Saturday, November 14, 2009

Aarondynx celestae

Having not seen a single life restoration of Adam Yates' new transitional sauropodomorph, I humbly submit my own:


Why did I add neosauropod-esque dorsal spines? Because I can. Such is the dark power of the unsupervised paleoartist. I must admit, I am particularly impressed by the animal's relatively short, but sizable forelimbs and very deep tail.

3 comments:

m said...

nice!

Adam Yates said...

Hi Zach,

Thanks for taking a go at a life restoration of Aardonyx. I had always meant to do one myself but never found the time and then the release came up so quickly.

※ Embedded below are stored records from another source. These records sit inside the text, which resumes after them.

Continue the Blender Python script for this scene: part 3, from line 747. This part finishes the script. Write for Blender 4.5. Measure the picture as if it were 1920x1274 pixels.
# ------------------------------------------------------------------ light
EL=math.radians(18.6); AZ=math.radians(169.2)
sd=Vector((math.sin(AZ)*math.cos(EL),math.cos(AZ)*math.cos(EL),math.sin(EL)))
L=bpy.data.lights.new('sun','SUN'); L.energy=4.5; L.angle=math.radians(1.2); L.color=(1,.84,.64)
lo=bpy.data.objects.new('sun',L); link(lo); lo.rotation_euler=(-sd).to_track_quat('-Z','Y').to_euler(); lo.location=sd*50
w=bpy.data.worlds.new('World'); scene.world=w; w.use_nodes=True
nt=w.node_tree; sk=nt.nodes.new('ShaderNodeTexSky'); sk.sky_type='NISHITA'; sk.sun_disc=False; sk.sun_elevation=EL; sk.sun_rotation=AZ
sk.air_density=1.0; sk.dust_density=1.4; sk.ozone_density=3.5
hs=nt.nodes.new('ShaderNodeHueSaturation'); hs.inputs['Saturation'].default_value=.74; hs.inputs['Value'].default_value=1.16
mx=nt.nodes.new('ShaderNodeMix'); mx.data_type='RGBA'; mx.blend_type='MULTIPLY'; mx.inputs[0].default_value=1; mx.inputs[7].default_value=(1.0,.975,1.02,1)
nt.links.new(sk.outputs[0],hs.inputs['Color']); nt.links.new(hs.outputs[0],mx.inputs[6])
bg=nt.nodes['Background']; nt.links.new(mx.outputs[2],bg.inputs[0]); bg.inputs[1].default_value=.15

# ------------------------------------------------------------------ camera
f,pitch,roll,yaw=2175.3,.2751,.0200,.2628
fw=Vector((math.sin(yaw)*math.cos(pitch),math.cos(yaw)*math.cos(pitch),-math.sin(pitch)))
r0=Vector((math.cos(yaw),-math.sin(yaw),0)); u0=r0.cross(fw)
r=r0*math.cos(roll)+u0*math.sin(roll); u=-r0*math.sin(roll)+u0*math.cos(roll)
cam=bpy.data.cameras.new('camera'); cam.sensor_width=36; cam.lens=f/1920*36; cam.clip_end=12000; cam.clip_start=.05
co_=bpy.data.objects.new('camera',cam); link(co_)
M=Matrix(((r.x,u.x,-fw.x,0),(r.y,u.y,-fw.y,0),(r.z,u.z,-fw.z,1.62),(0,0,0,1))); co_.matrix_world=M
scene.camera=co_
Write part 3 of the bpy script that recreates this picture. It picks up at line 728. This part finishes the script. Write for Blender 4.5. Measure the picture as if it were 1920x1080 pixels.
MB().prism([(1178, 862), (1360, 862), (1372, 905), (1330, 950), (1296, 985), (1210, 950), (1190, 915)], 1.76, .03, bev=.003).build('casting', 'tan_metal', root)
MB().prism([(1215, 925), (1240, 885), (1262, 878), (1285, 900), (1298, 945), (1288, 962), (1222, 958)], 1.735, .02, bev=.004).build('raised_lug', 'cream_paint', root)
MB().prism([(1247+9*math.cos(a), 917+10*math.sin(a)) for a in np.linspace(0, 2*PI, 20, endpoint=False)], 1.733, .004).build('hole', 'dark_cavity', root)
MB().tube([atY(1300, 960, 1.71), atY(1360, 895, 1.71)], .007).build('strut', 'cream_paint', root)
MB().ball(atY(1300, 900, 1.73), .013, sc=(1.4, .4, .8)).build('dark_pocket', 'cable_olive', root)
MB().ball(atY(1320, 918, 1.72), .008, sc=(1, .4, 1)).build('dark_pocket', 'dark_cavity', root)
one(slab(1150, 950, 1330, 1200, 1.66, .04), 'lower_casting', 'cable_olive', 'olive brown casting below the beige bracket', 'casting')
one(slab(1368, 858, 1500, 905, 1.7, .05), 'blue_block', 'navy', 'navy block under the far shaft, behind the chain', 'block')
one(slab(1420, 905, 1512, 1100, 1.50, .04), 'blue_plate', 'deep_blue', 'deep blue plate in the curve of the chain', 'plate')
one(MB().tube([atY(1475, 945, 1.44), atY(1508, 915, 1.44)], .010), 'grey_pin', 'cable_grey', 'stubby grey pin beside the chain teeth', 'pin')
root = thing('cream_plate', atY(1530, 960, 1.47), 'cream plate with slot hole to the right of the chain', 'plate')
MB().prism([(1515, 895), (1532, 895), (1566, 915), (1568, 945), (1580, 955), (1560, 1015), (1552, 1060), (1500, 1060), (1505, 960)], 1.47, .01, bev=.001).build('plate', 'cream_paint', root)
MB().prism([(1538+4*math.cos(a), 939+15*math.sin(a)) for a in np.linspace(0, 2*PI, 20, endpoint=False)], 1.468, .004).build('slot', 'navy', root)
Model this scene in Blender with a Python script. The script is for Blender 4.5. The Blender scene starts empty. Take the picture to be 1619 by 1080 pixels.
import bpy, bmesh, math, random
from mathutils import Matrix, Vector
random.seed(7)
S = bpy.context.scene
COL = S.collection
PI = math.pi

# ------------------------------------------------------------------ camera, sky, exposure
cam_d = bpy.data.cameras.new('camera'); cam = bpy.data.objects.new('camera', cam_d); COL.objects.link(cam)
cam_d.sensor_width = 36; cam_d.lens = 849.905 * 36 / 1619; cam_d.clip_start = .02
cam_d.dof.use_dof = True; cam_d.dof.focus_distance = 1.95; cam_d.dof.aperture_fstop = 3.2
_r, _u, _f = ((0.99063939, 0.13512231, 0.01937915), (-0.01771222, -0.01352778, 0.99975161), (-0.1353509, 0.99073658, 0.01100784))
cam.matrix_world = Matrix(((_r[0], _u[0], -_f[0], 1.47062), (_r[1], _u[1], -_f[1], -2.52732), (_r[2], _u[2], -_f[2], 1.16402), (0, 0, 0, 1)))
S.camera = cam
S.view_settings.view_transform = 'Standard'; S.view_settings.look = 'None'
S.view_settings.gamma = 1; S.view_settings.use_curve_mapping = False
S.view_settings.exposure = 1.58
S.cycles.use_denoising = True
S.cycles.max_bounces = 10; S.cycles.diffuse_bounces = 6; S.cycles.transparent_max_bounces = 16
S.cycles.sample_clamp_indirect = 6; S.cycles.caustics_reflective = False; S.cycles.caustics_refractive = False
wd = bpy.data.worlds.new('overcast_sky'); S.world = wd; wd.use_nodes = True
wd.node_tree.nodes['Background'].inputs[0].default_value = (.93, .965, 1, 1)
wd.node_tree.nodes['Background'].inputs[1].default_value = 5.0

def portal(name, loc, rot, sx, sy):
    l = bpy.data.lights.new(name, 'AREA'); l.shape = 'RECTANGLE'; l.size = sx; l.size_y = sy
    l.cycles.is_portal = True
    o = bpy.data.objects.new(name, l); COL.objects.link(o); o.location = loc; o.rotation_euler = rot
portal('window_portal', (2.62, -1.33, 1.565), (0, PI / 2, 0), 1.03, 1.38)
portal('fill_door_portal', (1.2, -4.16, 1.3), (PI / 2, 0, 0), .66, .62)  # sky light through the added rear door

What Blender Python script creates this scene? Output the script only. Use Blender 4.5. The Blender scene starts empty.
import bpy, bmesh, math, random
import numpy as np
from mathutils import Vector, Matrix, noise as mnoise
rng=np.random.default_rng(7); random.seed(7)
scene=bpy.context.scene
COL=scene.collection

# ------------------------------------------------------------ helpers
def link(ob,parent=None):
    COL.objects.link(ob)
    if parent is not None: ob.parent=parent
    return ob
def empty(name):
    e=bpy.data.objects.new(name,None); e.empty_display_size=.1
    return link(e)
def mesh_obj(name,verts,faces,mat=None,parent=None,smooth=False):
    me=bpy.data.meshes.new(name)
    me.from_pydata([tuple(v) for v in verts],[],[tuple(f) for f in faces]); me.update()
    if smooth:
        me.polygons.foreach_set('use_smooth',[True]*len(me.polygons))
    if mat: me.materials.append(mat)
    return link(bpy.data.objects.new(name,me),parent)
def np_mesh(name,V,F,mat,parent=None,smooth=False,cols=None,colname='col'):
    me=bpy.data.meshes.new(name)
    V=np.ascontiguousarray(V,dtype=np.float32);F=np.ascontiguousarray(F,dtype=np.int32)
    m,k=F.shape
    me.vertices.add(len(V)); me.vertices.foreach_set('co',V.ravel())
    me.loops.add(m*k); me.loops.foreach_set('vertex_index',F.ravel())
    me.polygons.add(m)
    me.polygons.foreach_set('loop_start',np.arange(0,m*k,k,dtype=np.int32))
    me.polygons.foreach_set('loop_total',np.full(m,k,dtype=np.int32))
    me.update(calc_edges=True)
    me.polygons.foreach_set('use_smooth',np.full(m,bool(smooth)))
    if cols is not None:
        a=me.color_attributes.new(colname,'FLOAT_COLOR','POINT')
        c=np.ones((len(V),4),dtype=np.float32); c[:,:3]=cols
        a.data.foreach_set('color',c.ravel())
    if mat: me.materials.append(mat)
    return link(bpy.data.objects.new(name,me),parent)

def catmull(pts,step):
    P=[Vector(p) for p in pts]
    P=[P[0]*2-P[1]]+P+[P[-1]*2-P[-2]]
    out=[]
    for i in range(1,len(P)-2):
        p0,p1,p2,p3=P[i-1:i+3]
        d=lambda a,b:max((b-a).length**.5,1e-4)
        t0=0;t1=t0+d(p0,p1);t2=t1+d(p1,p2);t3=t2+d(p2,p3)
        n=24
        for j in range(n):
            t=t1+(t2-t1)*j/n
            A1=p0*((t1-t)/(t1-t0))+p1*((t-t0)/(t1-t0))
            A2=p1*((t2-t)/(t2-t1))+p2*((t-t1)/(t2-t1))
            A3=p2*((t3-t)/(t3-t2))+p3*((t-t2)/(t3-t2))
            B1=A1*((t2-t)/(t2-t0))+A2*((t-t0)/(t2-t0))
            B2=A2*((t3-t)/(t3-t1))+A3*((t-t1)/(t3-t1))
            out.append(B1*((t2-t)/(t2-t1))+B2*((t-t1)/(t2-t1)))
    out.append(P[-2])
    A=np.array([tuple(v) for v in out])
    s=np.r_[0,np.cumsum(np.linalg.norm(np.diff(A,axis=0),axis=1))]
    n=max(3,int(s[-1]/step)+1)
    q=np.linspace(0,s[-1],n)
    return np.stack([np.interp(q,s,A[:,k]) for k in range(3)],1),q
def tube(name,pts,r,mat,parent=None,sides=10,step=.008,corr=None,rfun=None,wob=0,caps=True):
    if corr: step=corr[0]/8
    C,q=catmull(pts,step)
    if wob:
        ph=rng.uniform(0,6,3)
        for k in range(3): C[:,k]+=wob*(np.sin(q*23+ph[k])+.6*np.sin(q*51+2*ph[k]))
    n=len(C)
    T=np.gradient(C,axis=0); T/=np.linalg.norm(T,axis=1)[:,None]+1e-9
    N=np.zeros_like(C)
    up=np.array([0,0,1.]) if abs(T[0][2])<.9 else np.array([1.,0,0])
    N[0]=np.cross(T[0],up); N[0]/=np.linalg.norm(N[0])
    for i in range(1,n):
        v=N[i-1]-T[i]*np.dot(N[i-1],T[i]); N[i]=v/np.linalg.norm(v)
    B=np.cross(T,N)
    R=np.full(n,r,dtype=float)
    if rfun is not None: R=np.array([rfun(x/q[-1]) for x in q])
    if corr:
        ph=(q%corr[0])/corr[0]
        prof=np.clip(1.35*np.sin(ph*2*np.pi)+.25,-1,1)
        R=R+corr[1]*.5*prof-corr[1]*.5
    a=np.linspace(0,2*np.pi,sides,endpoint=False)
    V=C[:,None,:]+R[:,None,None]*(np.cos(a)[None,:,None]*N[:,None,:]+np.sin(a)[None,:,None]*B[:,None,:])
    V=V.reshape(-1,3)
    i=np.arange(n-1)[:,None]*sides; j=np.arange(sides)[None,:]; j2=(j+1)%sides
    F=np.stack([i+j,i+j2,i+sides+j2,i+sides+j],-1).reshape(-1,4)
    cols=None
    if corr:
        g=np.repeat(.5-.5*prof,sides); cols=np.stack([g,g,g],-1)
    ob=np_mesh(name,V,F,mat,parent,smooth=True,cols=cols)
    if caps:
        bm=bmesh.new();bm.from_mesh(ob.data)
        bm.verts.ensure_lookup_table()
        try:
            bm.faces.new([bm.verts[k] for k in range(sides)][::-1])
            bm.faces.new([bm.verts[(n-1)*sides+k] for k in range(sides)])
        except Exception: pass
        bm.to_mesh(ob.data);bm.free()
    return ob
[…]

Interesting factoid about the spines - we did find a small number (three) of osteoderms in the quarry. We don't know what they belong to, they don't look like thyreophoran or crocodilomorph scutes, maybe they come from Aardonyx but then I would have expected to have found more.

Anonymous said...

Nice. Though I would have given the critter inflated nasal sacs similar to the Luis V. Rey restoration of Muttaburrasaurus.

I wonder if the fact that this animal was a facultive quadruped (perhaps getting down on all fours to eat, like a kangaroo), means that the idea that basal sauropods were all bipedal or all quadrupedal is not so cut and dry. Perhaps some were fully bipedal, like Plateosaurus, others were fully quadrupedal, like Melanorosaurus or Riojasaurus, and others were somewhere in the middle, like this guy. Of course, Aardonyx is a non-prosauropod sauropodimorph, so perhaps the basal sauropod-like clade...thingy (you know the one I'm talking about, the one where Anchisaurus and Melanorosaurus got reassigned, as well as Aardonyx is a part of) were all facultive quadrupeds, getting steadily more quadrupedal as one gets closer to the true Sauropoda.